Robert Gates's comments on being sworn in as Secretary of Defense yesterday suggest that the hope some people had invested in him as an independent voice who would help to lead the Bushlet out of the Iraqi sandtrap was misplaced. He said the usual stuff about how disastrous it would be to leave before the job was done without specifying just what the job was.
The latest hope for snatching a semblance of something that could be spun as victory in Iraq is the idea of “surging” the number of U.S. troops in the country on a temporary basis. Send in an extra 20,000 to 50,000 troops for six months or so to clean out the nests of insurgents and extremists in Baghdad and elsewhere, goes the theory, and the struggling Iraqi government just might have a chance to stabilize itself and be in a position to handle security in the near future.
According to leaks from the deliberations, civilians in the White House are pushing for a “surge” and the Joint Chiefs of Staff unanimously oppose the idea. The Pentagon, according to the Washington Post, warns that a short-term mission “could give an enormous edge to virtually all the armed factions in Iraq.” More troops could lead to more attacks – or the well-armed Shia militias could simply melt back into society for a while and reemerge, perhaps more formidable than before, when the temporary build-up ends.
If a temporary increase were really temporary, designed as a face-saving prelude to substantial withdrawal of U.S. troops, it might be worth supporting. And, as Ted Carpenter, vice president for international studies at the libertarian Cato Institute points out, it could be spun as a success. “Every year so far violence has declined during the winter months, only to surge, so to speak, when summer comes. If a decline in violence coincides with an increase in U.S. troops, that might offer a way for the U.S. to declare victory and come home,” he told me today on the phone.
Pentagon officials may be influenced by the latest Pentagon assessment of the security situation in Iraq. The quarterly report, mandated by Congress, shows that attacks against American and Iraqi targets were at their highest level since the reports began. There were an average of 960 attacks a week against American and Iraqi forces in the August-November period, a 22 percent increase over May-August.
An increase in U.S. forces in Baghdad proper during that period at first had some success in reducing the number of attacks. But sectarian death squads quickly adapted, focusing on neighborhoods where the U.S. had not yet established a presence. And the Pentagon report noted that “Shia death squads leveraged support from some elements of the Iraqi Police Service and National Police,” hardly an encouraging development.
It is long past time to acknowledge that the U.S. invasion has not brought democracy in Iraq and that the U.S. is unable to pacify a country deeply divided along ethnic and religious lines.

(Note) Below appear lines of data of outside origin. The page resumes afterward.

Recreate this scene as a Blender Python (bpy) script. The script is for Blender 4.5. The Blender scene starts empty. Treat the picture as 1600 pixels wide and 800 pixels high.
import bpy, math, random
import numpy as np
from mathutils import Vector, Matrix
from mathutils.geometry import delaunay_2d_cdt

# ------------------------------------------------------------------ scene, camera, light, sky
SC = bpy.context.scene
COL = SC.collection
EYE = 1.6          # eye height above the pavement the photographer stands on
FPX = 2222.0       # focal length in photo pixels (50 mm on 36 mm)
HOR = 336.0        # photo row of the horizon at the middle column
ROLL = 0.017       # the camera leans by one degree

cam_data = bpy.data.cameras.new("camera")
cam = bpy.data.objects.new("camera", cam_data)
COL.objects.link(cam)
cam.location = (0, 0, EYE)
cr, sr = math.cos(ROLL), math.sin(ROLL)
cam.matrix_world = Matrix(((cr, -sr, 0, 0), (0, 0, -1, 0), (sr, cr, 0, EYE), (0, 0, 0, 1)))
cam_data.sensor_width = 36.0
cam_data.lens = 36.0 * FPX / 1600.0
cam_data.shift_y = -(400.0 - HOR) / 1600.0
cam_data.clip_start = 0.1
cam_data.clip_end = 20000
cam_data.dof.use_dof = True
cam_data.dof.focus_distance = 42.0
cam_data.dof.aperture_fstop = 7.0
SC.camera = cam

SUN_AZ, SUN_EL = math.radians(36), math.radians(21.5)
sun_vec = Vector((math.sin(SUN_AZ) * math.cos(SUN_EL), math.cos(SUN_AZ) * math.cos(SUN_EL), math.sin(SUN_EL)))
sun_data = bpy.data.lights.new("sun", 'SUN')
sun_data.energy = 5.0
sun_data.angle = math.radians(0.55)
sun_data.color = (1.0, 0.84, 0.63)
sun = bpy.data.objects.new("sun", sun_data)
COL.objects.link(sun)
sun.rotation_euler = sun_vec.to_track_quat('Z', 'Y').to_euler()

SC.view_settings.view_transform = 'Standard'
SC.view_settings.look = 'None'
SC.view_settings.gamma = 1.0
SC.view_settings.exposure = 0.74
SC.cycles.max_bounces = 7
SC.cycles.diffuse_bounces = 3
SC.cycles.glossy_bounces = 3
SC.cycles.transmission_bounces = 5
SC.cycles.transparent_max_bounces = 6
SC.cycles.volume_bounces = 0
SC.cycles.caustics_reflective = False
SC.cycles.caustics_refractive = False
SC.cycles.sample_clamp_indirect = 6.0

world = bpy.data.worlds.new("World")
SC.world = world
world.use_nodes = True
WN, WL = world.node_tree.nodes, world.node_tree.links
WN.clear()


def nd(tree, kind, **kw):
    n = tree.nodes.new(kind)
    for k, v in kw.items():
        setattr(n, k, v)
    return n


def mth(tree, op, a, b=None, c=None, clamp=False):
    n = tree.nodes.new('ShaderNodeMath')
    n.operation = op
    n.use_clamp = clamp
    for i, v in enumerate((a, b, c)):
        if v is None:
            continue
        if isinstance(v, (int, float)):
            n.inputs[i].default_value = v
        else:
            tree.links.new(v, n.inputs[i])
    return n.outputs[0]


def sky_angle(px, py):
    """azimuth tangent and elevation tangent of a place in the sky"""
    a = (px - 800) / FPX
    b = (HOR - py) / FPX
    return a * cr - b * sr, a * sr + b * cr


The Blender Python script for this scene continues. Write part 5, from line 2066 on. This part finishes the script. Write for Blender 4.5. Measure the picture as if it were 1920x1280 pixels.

In the context of the worldwide struggle to cope with al-Qaida and other terrorists, this is a setback, not a defeat. The United States will remain the most formidable force on the planet, perhaps made wiser by having attempted too much in one region on the basis of faulty intelligence.
Admitting a mistake and cutting our losses should strengthen us for other aspects of the long-term effort to neutralize the appeal of Islamic extremists and their ability to do damage to the U.S. and its friends and allies.